You want your hippocampus as robust as possible if you are going to avoid Alzheimer’s, and besides, learning is FUN. 

So here’s my challenge to you all:  One night this week, turn the TV off, get the kids to do their chores, and sit down at your Internet and research:

·        **  Coursera – where I do my dinosaur study, and many others learn history, language, writing, and on and on.  Most classes are FREE.  I've learned from Laura.com, but that's mostly work-related, not fun.  I have heard good things about Udemy, but haven't taken anything there.

·        ** The Great Courses – which aren’t free, but are regularly discounted, and many libraries carry some of them.  I bought How Jesus Became God and was amazingly enlightened at hundreds of years of conceptual evolution on just exactly who Jesus was, and if he was god, when he became god.  Whatever your actual beliefs, the history is can’t-stop-listening engrossing.

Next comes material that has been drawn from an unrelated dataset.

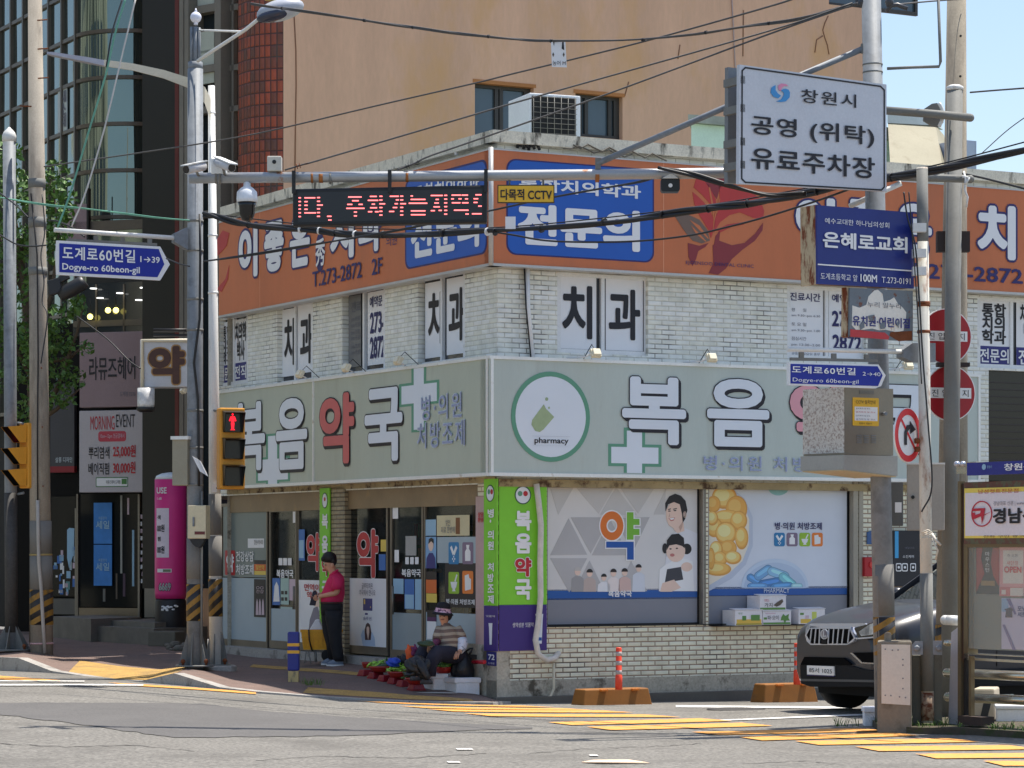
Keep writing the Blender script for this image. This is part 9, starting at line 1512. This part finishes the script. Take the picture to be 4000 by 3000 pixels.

·       ** Local community centers  – where you can try something entirely different to give your hippocampus a real workout.  How about art?  [Can’t do it?  Great.  Skilled is what you are when you FINISH, not before you start!]  You can sign up for exercise classes while you’re at it.  My community center has a water slide that is open on Saturday mornings.  Just try to convince me that’s not fun.  You can’t.  Your head is shaking but your lips are curving up in an unconscious smile.  You know how much fun it is. 

·       **  Local community colleges will let you attend some classes without a grade.  If you want to attend Over 55/Senior college, you can, even if you’re not quite that experienced with life.  You don’t have to dye your hair grey and the yearly fee is only $125 in my town.

The key is to set aside your performance anxiety and your reluctance to be clumsy and dopey (as one of my clients put it).  Not knowing what you’re doing is the fog that clears as you work at it.  Working your brain and having fun doing it is the greatest rejuvenator of tired minds, hearts and souls, second only to physical exercise.  I combine the two by looking through crochet-pattern and art-instruction books while I fast-walk on a treadmill, 4 days a week.  [The other three I splash and laugh in water aerobics classes.  Not too much learning, but lots of movement; laughter reduces my cortisol load as well.]  When I emerge from my dinosaurs, or my crochet-treadmill, or my splashing, I have such a surge of energy, the “lost time” is more than made up in increased cleverness in solving problems and getting tasks done, and the enthusiasm to embrace all the boring and/or scary parts.  It’s easy to plunge in and just git ‘er done, when you have so much fun to get back to!

Next week: pick something to learn.

Week after: start it.  Get through the initial discomfort to break through to the “wow, that’s cool.”   The discomfort that has been scaring you for years might only last a minute!